After this, I exercised the good sense of avoiding Covenant (the plot summary seems bad), and Romulus, and now the new TV show.
I think overall the gravest sin is that the Alien universe was meant to be sketched in the broadest strokes, and details and mystery kept, not overexplained.
I wish they had let the first two awesome movies rest in peace.
Extended universes suck.
P.S. same applies to Blade Runner. Then again, I didn't even like the sequel, so I'm sure I'll dislike the upcoming show :(
For instance, I like the bleakness of Alien 3 opening with Newt and Hicks both dead. That doesn't spoil my enjoyment of Aliens, which ends on a triumphant note. These are different stories, and they can be treated on completely different planes. If you want, you can imagine the movies as representing alternate branching universes, where one branch led to Newt and Hicks dying in hibernation, and in some other branch that's too uninteresting to be put to film, they live happily ever after.

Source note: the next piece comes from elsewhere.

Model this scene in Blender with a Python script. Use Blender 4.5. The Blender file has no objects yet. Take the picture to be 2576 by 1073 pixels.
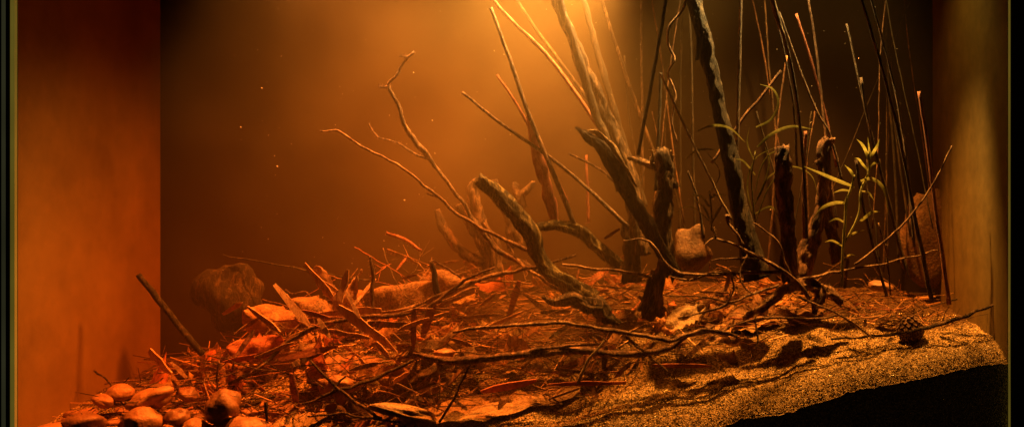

I also liked Blade Runner 2049, but I don't need to retroactively reevaluate the original Blade Runner in light of any of the questions that are settled in the sequel. In Ridley Scott's original film, Deckard's humanity is still open to question, regardless of what's presented in Villeneuve's version.

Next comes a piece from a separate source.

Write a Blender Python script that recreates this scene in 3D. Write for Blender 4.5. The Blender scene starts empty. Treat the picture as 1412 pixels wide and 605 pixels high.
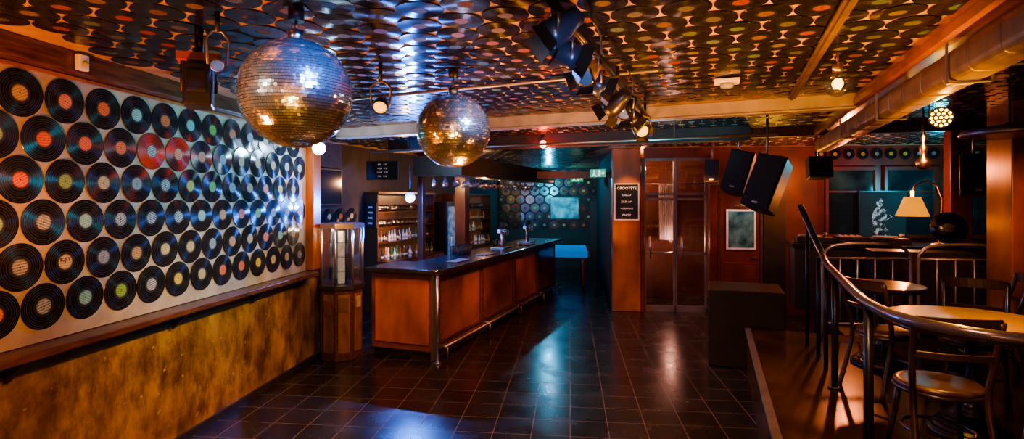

Of course when the sequel is complete trash, it's easy to ignore entirely. Terminator 3 being the obvious example.
I think there's a similar issue with Marvel after Thanos. Not as much that Endgame was a bad movie, just that the continuity was derailed and never grounded itself. Did Vision come back? Did Loki? Is the Fox Quicksilver canon now? Eh, who knows, the "real" state of the world has moved so much that it doesn't matter anyway.
In a way, I feel like this makes it the comic-book movie that's spiritually closest to the comics.

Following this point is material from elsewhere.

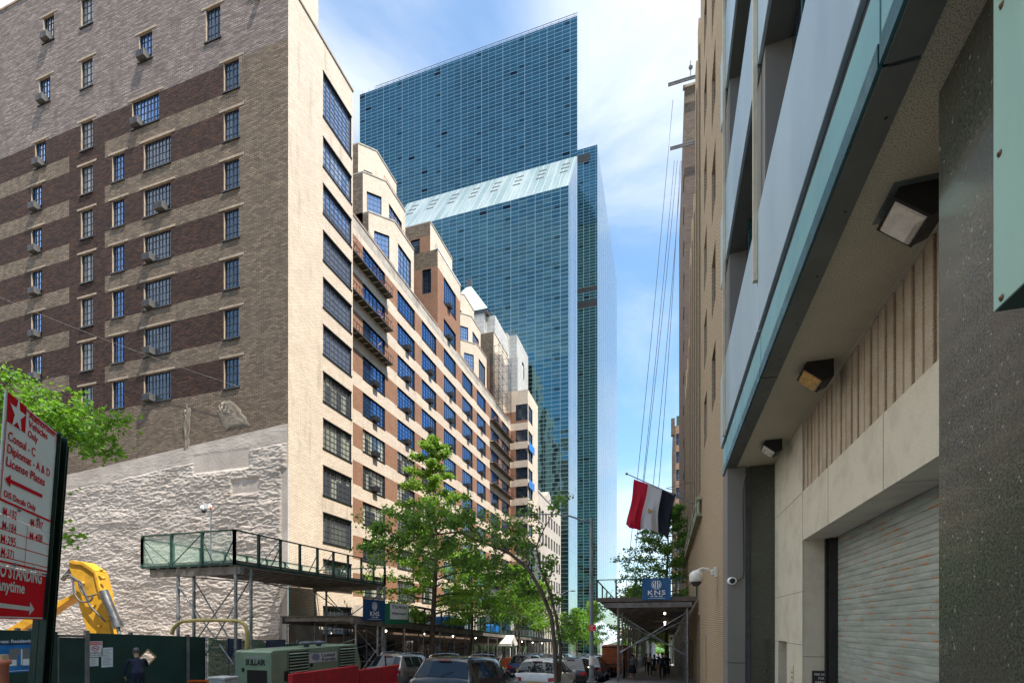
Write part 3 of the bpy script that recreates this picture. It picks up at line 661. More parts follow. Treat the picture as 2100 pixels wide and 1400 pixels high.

Yeah, remember when the network forced Lynch and Frost to reveal the killer of Laura Palmer. Broadcast executives typically don't get it, scenarists often get too infatuated with their own worldbuilding.
Does anyone know why Americans do this regularly, swapping i and e especially in words of German origin?
To be fair, German "ie" and "ei" is one of the few special rules which make no sense (or lost their sense in time). The 'e' in 'ie' is Dehnungs-e for elongation, just a notation that the i is longer pronounced (like Wiese, Biene). (Special rule: if ie is at the end of a word like familie (latin familia) often it is a diphtong and both vocals are pronounced).
"ei" is a bit stupid, because it is not pronounced "ei" but like "ai" or "ay" (eg Mayer).
That said, it should be a pretty hard rule when writing about a person to, at the very least, check to make sure you spelled their name correctly.
Has anyone actually counted whether that rule is more often true than wrong?
Which is basically saying the rule is worthless?
And yes, I realize by putting that in an HN comment to live on the Internet forever, the ghost of every English teacher I had growing up in the US is going to haunt me, one by one, until I am mad and rendered unable to communicate because the anarchic amalgamation that is the English language has lost any shadow of sensibility.
In fairness, I find it a perfectly wonderful language to get creative with, but I really do believe its evolution as a sort of Frankenstein's Monster, composed of parts borrowed from German, Latin, French, etc, has allowed it to transcend into something that broke free of any rules we tried to impose upon it. We're taught different ways to write an essay "correctly" for the sake of appeasing specific branches of academia, grammatical structures that are often awkward and completely at odds with how we actually speak, inducting more and more colloquialisms and slang into the accepted dictionary authorities each year as the stodgy old guard, once considered rebellious and fresh, passes on to the next generation.
English is dynamic and alive, in that way, leaving our educational curriculum running to catch up. Believing that, I cannot blame even the most eloquent native speaker for getting things "wrong" from the perspective of a non-native speaker. It's likely that they learned different and flimsy rules at different times from different sources.
You should see what they do to place names like Edinburgh.